Now, according to Tampa Bay Online,  it also appears the questionable ways in which lenders and foreclosure attorneys are handling paperwork is adversely affecting Florida’s foreclosure mediation program.

Court-mandated foreclosure mediation programs have been implemented to help homeowners and to handle the overwhelming number of foreclosures currently clogging court dockets. Though the programs are new, the participation data from various judicial circuits is rolling in and we’re getting a sense of whether these programs will be successful.

The early indications don’t look promising. The TBO article claims only 1% of eligible cases statewide have been resolved during the foreclosure mediation program’s first four months. In Hillsborough County, alone, in only 4 of the 492 cases referred to mediation at this point have the borrower and lender come to an agreement (i.e., loan modification or short sale).

The mediation program, per se, is not the problem, however. The program cannot function properly due to the sloppy paperwork and processes of lenders and so-called foreclosure mills, those large law firms involved in handling thousands of suits on behalf of lenders.

 The chief complaint of the nonprofit agencies authorized to manage the mediations for the state’s judicial circuits is that attorneys from the foreclosure mills submit incomplete or flawed documents, making it difficult to locate borrowers. Once foreclosures are filed, mediators have 60 days to reach homeowners and get them to agree to the mediation. If it’s not the messy documentation that makes it hard to contact borrowers, the process servers hired by the lenders’ attorneys often fail to deliver the lawsuits on time. When mediators are able to actually reach borrowers, some of them haven’t even been served with the lawsuit yet. As a result, even if the homeowner were to then choose mediation, the 60-day timeframe has elapsed and the case has been transferred back to court. The homeowner is placed in yet another can’t-win situation. Whether it’s erroneous paperwork that prevents mediators from locating borrowers or the lenders’ process servers who can’t seem to deliver the lawsuits in a timely fashion, homeowners are blocked from participating in a program that could ultimately help keep them in their homes.

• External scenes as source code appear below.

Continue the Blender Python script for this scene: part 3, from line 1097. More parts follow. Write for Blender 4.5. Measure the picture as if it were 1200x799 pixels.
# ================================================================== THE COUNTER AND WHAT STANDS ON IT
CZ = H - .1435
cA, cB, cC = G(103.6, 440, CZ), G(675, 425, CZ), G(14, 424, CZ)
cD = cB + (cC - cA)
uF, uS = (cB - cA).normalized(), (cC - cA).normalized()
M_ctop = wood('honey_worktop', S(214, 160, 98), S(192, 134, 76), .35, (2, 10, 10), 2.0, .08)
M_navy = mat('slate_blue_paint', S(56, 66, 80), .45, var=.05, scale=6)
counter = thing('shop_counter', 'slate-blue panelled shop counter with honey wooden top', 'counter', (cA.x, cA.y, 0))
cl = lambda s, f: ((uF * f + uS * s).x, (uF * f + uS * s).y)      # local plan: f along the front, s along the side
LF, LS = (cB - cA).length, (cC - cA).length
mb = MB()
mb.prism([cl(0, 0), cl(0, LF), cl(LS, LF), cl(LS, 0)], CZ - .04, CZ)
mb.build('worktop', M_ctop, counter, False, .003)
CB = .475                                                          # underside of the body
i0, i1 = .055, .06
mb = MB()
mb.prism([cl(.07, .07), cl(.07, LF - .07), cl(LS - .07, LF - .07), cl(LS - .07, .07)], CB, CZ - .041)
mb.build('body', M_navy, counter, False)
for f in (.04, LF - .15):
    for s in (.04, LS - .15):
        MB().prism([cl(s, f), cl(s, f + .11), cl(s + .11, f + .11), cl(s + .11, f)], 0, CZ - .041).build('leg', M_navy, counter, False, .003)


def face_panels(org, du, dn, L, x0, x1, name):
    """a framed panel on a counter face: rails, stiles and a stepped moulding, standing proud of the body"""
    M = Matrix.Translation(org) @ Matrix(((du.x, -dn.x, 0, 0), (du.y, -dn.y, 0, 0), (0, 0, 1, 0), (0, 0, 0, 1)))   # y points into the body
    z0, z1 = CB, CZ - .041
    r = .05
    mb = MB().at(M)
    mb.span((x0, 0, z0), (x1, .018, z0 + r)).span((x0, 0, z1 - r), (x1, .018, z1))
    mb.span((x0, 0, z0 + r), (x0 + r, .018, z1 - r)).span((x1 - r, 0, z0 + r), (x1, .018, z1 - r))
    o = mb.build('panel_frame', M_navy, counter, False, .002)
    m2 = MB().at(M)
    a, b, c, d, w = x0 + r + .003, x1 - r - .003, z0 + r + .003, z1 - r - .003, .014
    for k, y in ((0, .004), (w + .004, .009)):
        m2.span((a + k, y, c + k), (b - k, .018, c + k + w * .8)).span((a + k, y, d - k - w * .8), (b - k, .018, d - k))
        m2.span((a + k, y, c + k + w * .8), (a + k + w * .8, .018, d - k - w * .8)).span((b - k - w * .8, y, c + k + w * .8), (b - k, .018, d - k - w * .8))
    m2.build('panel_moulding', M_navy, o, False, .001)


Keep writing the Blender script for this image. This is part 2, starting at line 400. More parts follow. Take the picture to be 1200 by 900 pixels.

 The good news is that both foreclosure mills and process servers have come under greater scrutiny of late. As the TBO piece reports, the Florida Attorney General is currently investigating allegations of, among other things, whether process servers back-dated foreclosure documents or filed questionable affidavits And major foreclosure law firms in the Tampa are under state investigation for fraudulent foreclosure documentation.